Studies show that the longer kids stay in foster care, the better they tend to do. Some states allow young people to stay in foster care until they're 21, and those who do tend to fare better when they leave.

But in the great majority of states, young people age out when they're 18. Only about three percent of the young people who age out of foster care finish college. Many don't finish high school.

"I had a very smooth transition compared to any of the young people I work with now," Chalmers says. "I'm fortunate my IQ is all right. My mother didn't drink alcohol when she was pregnant. I don't have prenatal drug exposure. Those are strikes a lot of our kids have that I didn't have."

She was also driven enough to earn scholarships.

She remembers the day she arrived at college. Her foster dad drove her to campus, helped her carry in her boxes, and left.

"And my roommate is there with her parents, and they're unpacking her stuff and running off to Target to buy little trinkets," she says. "And I'm watching all of these kids and it is this huge exciting day for all these families. Their kids are going off to college and they're having parties and dinners … and I was just sort of plopped into my little dorm room with my stuff and, 'Okay, bye.' I mean he was there 15 minutes."

Chalmers hastens to add that her foster parents were nice people who took good care of her. She doesn't mean to complain about how she was dropped off at school.

"It's not the kind of thing that's earth-shattering," she says. "But it's those kind of small, significant things that drove home the point that these weren't my family. They gave me a place to be and took care of me, but when push came to shove I clearly wasn't their kid."

She couldn't go back and stay with that family in the summer. She had to find jobs that included housing, such as being a camp counselor.

She's gone on to make good friends and to find a partner, but she still misses having a family. She says she's 40 years old, but she's still aging out of foster care.

"Every holiday it's the same, trying to figure out how much time I can be with my partner's family," she says.

The people in her partner's family like each other. They call each other up to chat.

"It's very nice. It's very sweet," she says.

"It's wonderful but I have to take breaks. It makes my mind go crazy places … It's a constant reminder of what could have been, or what most people on the planet have, in terms of human relationships."

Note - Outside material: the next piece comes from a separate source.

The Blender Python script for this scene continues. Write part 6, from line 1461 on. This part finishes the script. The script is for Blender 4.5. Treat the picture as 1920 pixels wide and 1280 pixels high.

But that loss also helps her understand kids whose own families have fallen apart. "I think it's one of the ways that I think I do my work well, is that I know the empty spots," she says. "And that doesn't mean we're all a bunch of freaks running around who can't function. But I think there are vulnerable empty spots that are just going to be there."

So it makes her angry when people ask her why bother finding adoptive homes for teenagers.

"That blows me away, that anybody thinks that kids in foster care need families only until their 18th birthday," she says. "I say, you're 40, do you have a family? Most do."

Although many people lose family members to divorce and death, it's a rare person who has no family at all.

Chalmers says foster kids ought to have the same opportunity to have lifelong connections with people.

"We should have the same expectations for their future as the kids we birth," she says. "We have a higher responsibility to them because we took these kids from their families - for good reason most of the time, but implicit in that is a promise to find something else."

It makes her angry when well-meaning social workers teach foster kids how to find a homeless shelter or a food shelf after they age out.

"It's like people who go on suitcase drives to collect suitcases because foster kids often move with their stuff in a garbage bag. That just puts me over the edge. Why do we assume that it's OK for foster kids to move 500 times so we just get them luggage so they can do it prettier?

"People do these feel-good activities and the assumption is: You don't deserve a family, you're not going to get one … so here's a new duffel bag! Good luck to ya! It feels insane to me."

The project Chalmers runs, The Homecoming Project, got a federal grant to try to place more teenagers in permanent homes. It assigns kids adoption recruiters who search for people to adopt the kids. The project is now entering the fifth year of its five-year grant, and it has placed 30 kids in permanent homes. That's a third of its caseload, and a much higher rate than the state average.

Michelle Chalmers wants to keep doing this work. Once the grant expires, she plans to launch her own agency and keep finding teenagers a place they can call home forever.